"Publishable" Ideas · 9:14pm Aug 31st, 2015
Time for yet another episode of "Aqua Writes A Long Comment Somewhere Else But Thinks It's Worth Reposting Because He's Kind of A Narcissist". This one was in response to a question about how to develop "publishable" story ideas. Maybe I should just make this a series or something.
The best advice I've ever seen with regard to developing ideas came from the afterword to Chuck Palahniuk's Fight Club, written by the author about a decade after the book's initial publication. I can't link the full text because I can't for the life of me find it anywhere online, but I did find and can quote my favorite passage from that afterword, which reads like this: "There is nothing a blue-collar nobody in Oregon with a public school education can imagine that a million-billion people haven't already done."
Out of every great thing ever written by every great author, this quote is what I have written on a Post-It and taped to the front of the notebook I used to draft a skeleton outline for my current project on. When I first read Fight Club, it shattered me. I was (and effectively still am) a rookie at writing, feeling around in the relative darkness for good concepts and hoping my peers couldn't see my fumbling as much as I couldn't see theirs. In the midst of that struggle with skill-building and self-doubt, here was the closest thing I'd ever seen to a perfect novel. The themes bore both weight to throw around and teeth to sink in with, the prose dripped with wholly unique style, and above all the narrative was--conceptually, structurally, effectively--genius. It was the work of someone far better at writing than I may ever be, and I wasn't mature enough to handle it. To use the kind of metaphor I would've identified with at the time, I finished the book with the dread of someone digging their own grave.
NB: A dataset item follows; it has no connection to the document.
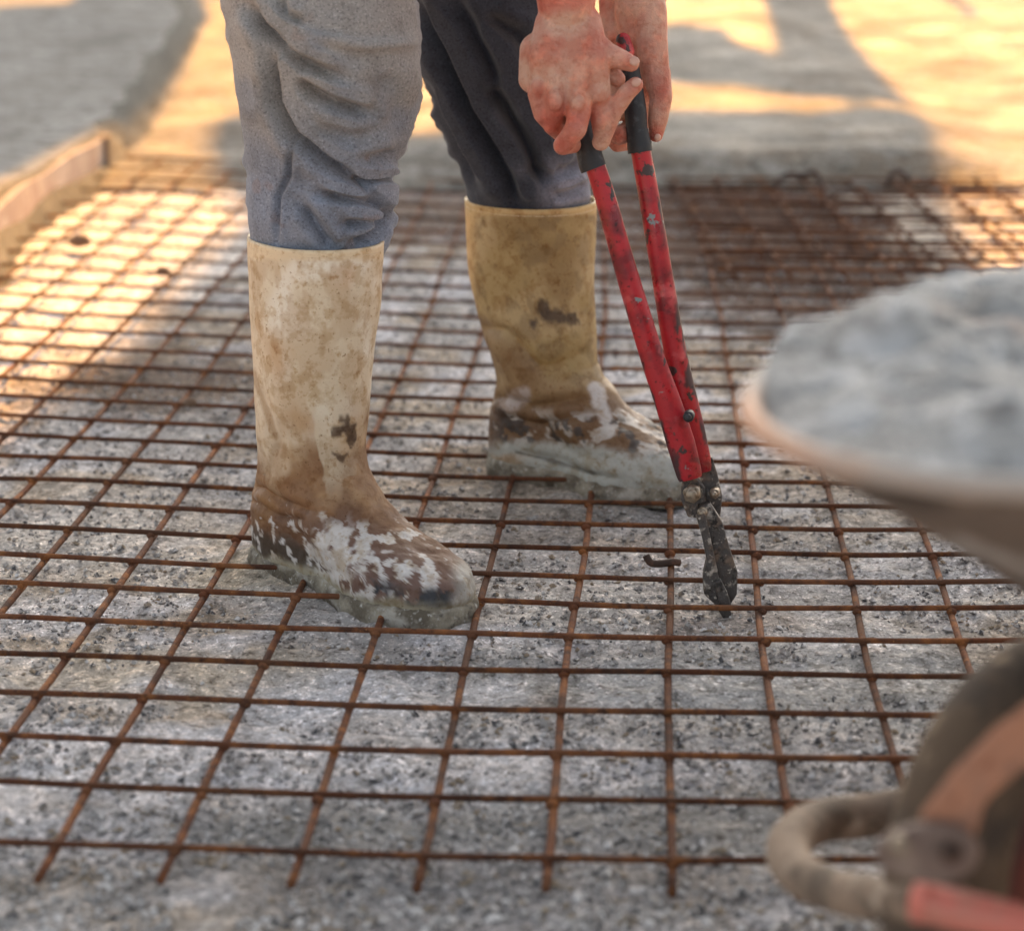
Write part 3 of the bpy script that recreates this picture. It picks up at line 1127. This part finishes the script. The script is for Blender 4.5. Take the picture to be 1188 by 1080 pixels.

And then in the afterword, the man who'd shaken and humbled me said that the best book I'd ever read started out as a short story he wrote during a lazy afternoon in an office job that he sold to an anthology for $50. Many of Tyler Durden's exploits came from stories he heard from his friends. A personal anecdote of his own spawned the idea that "you could do anything in your private life if it left you so bruised that no one would want to know the details". What I first thought was a singular work of solitary brilliance was in reality a mishmash of anecdotes, memories, stray thoughts, and disillusionment with the literary trends of the time, all wrapped around a central concept of a Fight Club with odd "rules" that gradually expanded into a larger story. Chuck's biggest contribution to the novel's birth was figuring out how to mold all those parts and pieces together and make something bigger out of them. Anybody can have a good idea or even a bunch of them all at once, but making a good story out of them takes something altogether different and rare, and it's something that enough time and repetition can teach to anyone.
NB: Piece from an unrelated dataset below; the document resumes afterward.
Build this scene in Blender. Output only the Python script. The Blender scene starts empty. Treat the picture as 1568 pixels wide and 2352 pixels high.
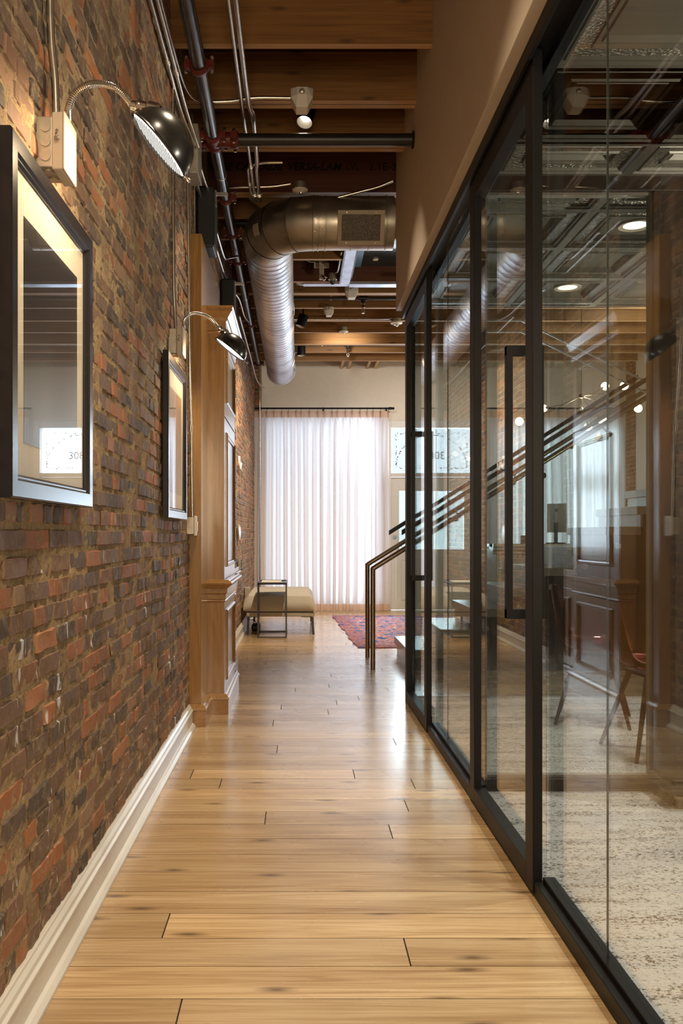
import bpy, math, random
import numpy as np
from mathutils import Vector, Matrix
random.seed(4)
S = bpy.context.scene
C = S.collection
PI = math.pi

# ------------------------------------------------------------------ camera, world, light, exposure
H = 1.18                       # camera height
cam = bpy.data.objects.new('camera', bpy.data.cameras.new('camera'))
C.objects.link(cam)
cam.location = (0, 0, H)
cam.rotation_euler = (PI/2, 0, 0)
cam.data.sensor_fit = 'VERTICAL'
cam.data.sensor_height = 36
cam.data.sensor_width = 24
cam.data.lens = 36*2050/2352
cam.data.shift_x = (784-683)/2352
cam.data.shift_y = (1228-1176)/2352
cam.data.clip_start = 0.05
S.camera = cam

S.view_settings.view_transform = 'Standard'
S.view_settings.look = 'None'
S.view_settings.gamma = 1.0
S.view_settings.use_curve_mapping = False
S.view_settings.exposure = 0.66
S.cycles.max_bounces = 12
S.cycles.diffuse_bounces = 6
S.cycles.glossy_bounces = 5
S.cycles.transmission_bounces = 6
S.cycles.transparent_max_bounces = 16
S.cycles.sample_clamp_indirect = 5.0
S.cycles.caustics_reflective = False
S.cycles.caustics_refractive = False
try:
    S.cycles.use_denoising = True
    S.cycles.denoiser = 'OPENIMAGEDENOISE'
except Exception:
    pass

W = bpy.data.worlds.new('World')
S.world = W
W.use_nodes = True
W.node_tree.nodes['Background'].inputs[0].default_value = (0.80, 0.90, 1.0, 1)
W.node_tree.nodes['Background'].inputs[1].default_value = .85

def lamp(name, kind, loc, rot=(0, 0, 0), energy=10, color=(1, 1, 1), size=.3, size_y=None, spot=None, blend=.5, portal=False, to=None):
    d = bpy.data.lights.new(name, kind)
    d.energy = energy
    d.color = color
    if kind == 'AREA':
        d.shape = 'RECTANGLE' if size_y else 'SQUARE'
        d.size = size
        if size_y: d.size_y = size_y
        if portal: d.cycles.is_portal = True
        if name.endswith('daylight'): d.spread = math.radians(100 if name != 'door_daylight' else 170)
    elif kind == 'SUN':
        d.angle = size
    else:
        d.shadow_soft_size = size
        if kind == 'SPOT':
            d.spot_size = spot or math.radians(80)
            d.spot_blend = blend
    o = bpy.data.objects.new(name, d)
    C.objects.link(o)
    o.location = loc
    o.rotation_euler = rot
    if to is not None:
        o.rotation_euler = (Vector(to)-Vector(loc)).to_track_quat('-Z', 'Y').to_euler()
    return o

WARM = (1.0, .74, .45)
WARM2 = (1.0, .80, .55)
# daylight through the street windows
lamp('window_daylight', 'AREA', (.39, 14.45, 1.6), rot=(-PI/2, 0, 0), energy=23, color=(.70, .82, 1.0), size=2.2, size_y=3.1)
lamp('door_daylight', 'AREA', (2.1, 14.6, 1.9), rot=(-PI/2, 0, 0), energy=135, color=(.72, .84, 1.0), size=1.7, size_y=3.2)
lamp('bay_daylight', 'AREA', (4.0, 14.35, 1.6), rot=(-PI/2, 0, 0), energy=40, color=(.75, .86, 1.0), size=2.1, size_y=2.7)
# near ceiling spots between the joists, then added far fill spots
SPOTS = [((.035, 5.57, 3.72), (-.05, 4.6, 0), 80), ((-.05, .8, 3.55), (.02, 1.9, 0), 110), ((.1, 2.6, 3.55), (.0, 3.2, 0), 85),
         ((.34, 8.45, 3.6), (-.25, 11.0, .4), 210), ((.05, 11.9, 3.6), (-.2, 12.2, 0), 70), ((.36, 9.6, 3.6), (-.66, 11.2, 1.3), 130)]  # fill spots, added to brighten the far corridor and brick
for i, (p, t, e) in enumerate(SPOTS):
    lamp('ceiling_spot_and_fill', 'SPOT', p, energy=e, color=WARM2, size=.018, spot=math.radians(95), blend=.9, to=t)
lamp('rear_fill_light', 'AREA', (0.02, -2.3, 1.9), rot=(math.radians(112), 0, 0), energy=75, color=WARM2, size=1.2, size_y=2.2)  # unseen fill behind the camera, added to lift the ceiling
for (p, t, e) in (((2.3, 11.4, 3.6), (2.1, 13.9, 1.3), 90), ((.6, 11.5, 3.62), (.6, 13.9, 3.6), 30), ((3.9, 9.6, 3.6), (3.9, 13.9, 1.8), 70)):
    lamp('reception_fill_light', 'SPOT', p, energy=e, color=(1, .93, .86), size=.05, spot=math.radians(110), blend=.9, to=t)  # added fill with no fixtures, brightens the street door and far wall
# recessed lights of the rooms on the right
for (x, y, e) in ((1.8, 1.0, 70), (1.8, 2.2, 95), (2.4, 3.43, 85), (1.82, 4.82, 75), (1.82, 6.02, 60), (3.6, 5.0, 60)):
    lamp('recessed_light', 'SPOT', (x, y, 2.80), energy=e, color=(1, .95, .88), size=.05, spot=math.radians(120), blend=.8)

for (x, y, z, e) in ((3.3, 1.6, 1.75, 55), (3.7, 5.3, 1.75, 45)):
    lamp('fill_uplight', 'SPOT', (x, y, .9), energy=e*5, color=(1, .90, .74), size=.05, spot=math.radians(150), blend=.8, to=(x-.6, y+.2, 2.8))  # unseen lamps added to brighten the tin ceilings
# ------------------------------------------------------------------ helpers
def tag(o, label=None, cat=None, group=None, kind=None):
    if label: o['label'] = label
    if cat: o['category'] = cat
    if group: o['group'] = group
    if kind: o['kind'] = kind
    return o

def thing(name, label, cat, loc=(0, 0, 0), rz=0, group=None, kind=None):
    o = bpy.data.objects.new(name, None)
    o.empty_display_size = .1
    C.objects.link(o)
    o.location = loc
    o.rotation_euler = (0, 0, rz)
    return tag(o, label, cat, group, kind)

class MB:
    def __init__(s): s.v = []; s.f = []; s.m = []
    def add(s, vs, fs, mi=0):
        n = len(s.v); s.v += [tuple(v) for v in vs]
        s.f += [tuple(i+n for i in f) for f in fs]; s.m += [mi]*len(fs); return s
    def box(s, x0, x1, y0, y1, z0, z1, mi=0):
        vs = [(x, y, z) for z in (z0, z1) for y in (y0, y1) for x in (x0, x1)]
        return s.add(vs, [(0, 2, 3, 1), (4, 5, 7, 6), (0, 1, 5, 4), (2, 6, 7, 3), (0, 4, 6, 2), (1, 3, 7, 5)], mi)
    def obox(s, c, ax, mi=0):
        c = Vector(c); a, b, d = [Vector(k) for k in ax]
        vs = [c+a*i+b*j+d*k for k in (-1, 1) for j in (-1, 1) for i in (-1, 1)]
        return s.add(vs, [(0, 2, 3, 1), (4, 5, 7, 6), (0, 1, 5, 4), (2, 6, 7, 3), (0, 4, 6, 2), (1, 3, 7, 5)], mi)
    def quad(s, a, b, c, d, mi=0): return s.add([a, b, c, d], [(0, 1, 2, 3)], mi)
    def tube(s, pts, r, n=12, cap=True, mi=0, sq=False):
        pts = [Vector(p) for p in pts]
        rs = r if isinstance(r, (list, tuple)) else [r]*len(pts)
        up = None; rings = []
        for i, p in enumerate(pts):
            d = (pts[min(i+1, len(pts)-1)]-pts[max(i-1, 0)])
            d = d.normalized() if d.length > 1e-9 else Vector((0, 0, 1))
            if up is None:
                up = Vector((0, 0, 1)) if abs(d.z) < .9 else Vector((1, 0, 0))
            u = (up-d*up.dot(d))
            u = u.normalized() if u.length > 1e-6 else d.orthogonal().normalized()
            up = u; w = d.cross(u)
            ph = PI/n if sq else 0
            rings.append([p+(u*math.cos(2*PI*k/n+ph)+w*math.sin(2*PI*k/n+ph))*rs[i] for k in range(n)])
        vs = [v for R in rings for v in R]; fs = []
        for i in range(len(rings)-1):
            for k in range(n):
                a = i*n+k; b = i*n+(k+1) % n
                fs.append((a, b, b+n, a+n))
        if cap:
            fs.append(tuple(range(n-1, -1, -1))); fs.append(tuple((len(rings)-1)*n+k for k in range(n)))
        return s.add(vs, fs, mi)
    def cyl(s, p0, p1, r, n=16, r1=None, mi=0, cap=True): return s.tube([p0, p1], [r, r if r1 is None else r1], n, cap, mi)
    def lathe(s, prof, o=(0, 0, 0), axis=(0, 0, 1), n=24, mi=0, cap=False):
        o = Vector(o); a = Vector(axis).normalized(); u = a.orthogonal().normalized(); w = a.cross(u)
        vs = []; fs = []
        for (r, h) in prof:
            vs += [o+a*h+(u*math.cos(2*PI*k/n)+w*math.sin(2*PI*k/n))*max(r, 1e-5) for k in range(n)]
        for i in range(len(prof)-1):
            for k in range(n):
                b = i*n+(k+1) % n
                fs.append((i*n+k, b, b+n, i*n+k+n))
        if cap:
            fs.append(tuple(range(n-1, -1, -1))); fs.append(tuple((len(prof)-1)*n+k for k in range(n)))
        return s.add(vs, fs, mi)
    def sweep(s, prof, path, mi=0, closed=True, cap=True):
        """prof: list of points at path[0]; path: list of offset vectors"""
        n = len(prof); vs = []; fs = []
        for off in path: vs += [Vector(p)+Vector(off) for p in prof]
        for i in range(len(path)-1):
            for k in range(n if closed else n-1):
                b = (k+1) % n
                fs.append((i*n+k, i*n+b, (i+1)*n+b, (i+1)*n+k))
        if cap and closed:
            fs.append(tuple(range(n-1, -1, -1))); fs.append(tuple((len(path)-1)*n+k for k in range(n)))
        return s.add(vs, fs, mi)
    def build(s, name, mat, parent=None, smooth=False, bevel=0, local=False, kind=None, seg=2):
        vs = np.array(s.v, dtype=float).reshape(-1, 3)
        loc = Vector((0, 0, 0))
        if parent is not None:
            if not local:
                root = parent
                while root.parent: root = root.parent
                M = root.matrix_basis.inverted()
                vs = np.array([tuple(M @ Vector(v)) for v in vs])
        elif not local and len(vs):
            mn = vs.min(0); mx = vs.max(0)
            loc = Vector(((mn[0]+mx[0])/2, (mn[1]+mx[1])/2, mn[2]))
            vs = vs-np.array(loc)
        me = bpy.data.meshes.new(name)
        me.from_pydata([tuple(v) for v in vs], [], s.f)
        for m in (mat if isinstance(mat, (list, tuple)) else [mat]): me.materials.append(m)
        me.polygons.foreach_set('material_index', s.m)
        me.polygons.foreach_set('use_smooth', [bool(smooth)]*len(s.f))
        me.update()
        import bmesh
        bm = bmesh.new(); bm.from_mesh(me)
        bmesh.ops.recalc_face_normals(bm, faces=bm.faces)
        bm.to_mesh(me); bm.free()
        if smooth: me.set_sharp_from_angle(angle=math.radians(38))
        o = bpy.data.objects.new(name, me)
        C.objects.link(o)
        o.location = loc
        if parent is not None: o.parent = parent
        if bevel:
            b = o.modifiers.new('bevel', 'BEVEL'); b.width = bevel; b.segments = seg; b.limit_method = 'ANGLE'; b.angle_limit = math.radians(40)
        if kind: o['kind'] = kind
        return o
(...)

The idea that some ideas are "publishable" and others aren't is a myth, as is the notion that ideas for fan fiction come about any differently than ideas for original stories. I've gone through the motions of sitting down and actively trying to make up a "great" story, and it's a good thing I was a dumb teenager when I did that, because doing that is dumb and it never, ever works. My current project is a reimagining of a rewrite of a different rewrite of what I didn't even know was a fanfic at the time, because I was ten years old and for some godforsaken reason didn't like The Incredibles very much. That's where good stories come from: the mangled remnants of failed ones before it and the little flashes of scenery that float around your brain without a narrative to leech off of, all of it space junk and star dust orbiting around the one character or the one scene or the one "What would happen if..." that kept you alert during a slow work day or awake in bed at night. And while all that percolates and grows an atmosphere and sustains sentient life and goes through some really odd fashion decisions at a few points, you practice with other ideas that aren't big enough yet or maybe don't need to be, and you learn about the industry and the way it works and the places inside it where your interests might align with others, and you form connections and contacts and a consistent pattern of drafting and redrafting, and you wait.
That's if you want to get published. If you want to be successful, God help you, because you're in the same boat I am and I don't have a fucking clue. Hopefully people still like superheroes in a few years.
Well, superheroes are pretty awesome.
I also wanted to say, thanks for showing up at Bronycon! I visited a lot of your panels, and all of them were very helpful! Again, thanks a ton!
I just want to focus on this bit for a second because I recently came to a realization that one of my fanfiction ideas would work far better as an original story.
I was sitting there in my mind trying to twist certain characters to be certain things that I don't even think an AU tag would justify in a setting that was incredibly removed from the show when it hit me that if I work on the idea more in my head, I'd have a workable idea for an original piece of fiction.
Now I just have to rework it to be it's own thing and write it.
>tfw you pile more work on yourself because it's easier.
Fight Club was very influential on me as well. I'm glad that you pointed out the larger issues that surrounded the work and how it defined your writing, and I enjoyed this article very much.
On this topic, I go to a quote from the chemist, Linus Pauling: "If you want to have good ideas you must have many ideas. Most of them will be wrong, and what you have to learn is which ones to throw away." Of course, he was speaking about science, but the quotation applies equally well to the process of writing as well.
Well, apparently someone's tossing the idea of Incredibles 2 around, so maybe.
This is really good. For some reason it didn't penetrate the first time I read it.